Monday, April 19, 2010

A new client comes in and tells me she is terrified. I immediately start in with my uplifting banter to put her at ease. After the first rip, she says "this is excruciating!" I said, "no sweety, you used the wrong "e" word. It's exhilarating." She says, "No it's not. It's fucking excruciating." I replied, "no, it's fucking exhilarating." She started to laugh. At this point, I was almost done. Three more rips, and she was off the table.

Saturday, April 17, 2010

So this is how this whole Brazilian thing works. A woman enters the room, gets naked from the waist down, hops up on a massage table, & spreads her legs. Then I spread hot wax all over her genitalia and rip as fast and as furious as possible. This service almost always includes some squirming, yelling, obsenities and even some interesting name calling.
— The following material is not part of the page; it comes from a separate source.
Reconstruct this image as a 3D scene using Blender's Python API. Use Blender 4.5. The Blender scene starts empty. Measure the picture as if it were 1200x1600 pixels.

The upside of the whole experience is that it is over in less than ten minutes and the client is left bald as a newborn.

Friday, April 16, 2010

hoo-ha talk

"Now it smells better down there." When a 300 pound woman exclaims that this is the best part about getting a Brazilian, then what can I say?

Thursday, April 15, 2010

Hose Down Your Hoo-Ha

I've written a book about my experiences as a Brazilian Wax Technician that I'm trying to get published. I thought I'd share some bits and pieces with the public to prove to the publishing world that there is an enormous interest in this topic. Think about it....there are naked women in a room together and their encounter includes some pain, embarrassment and some outrageous coversation. I have found that when you have your hands between someone's legs and are spreading their lips apart, they are more prone to tell you intimacies that they may never tell another soul.

For example.....a girl turns on her side, lifts up her cheek so I can wax her rectum and admits that she just did it in the ass for the first time and really liked it.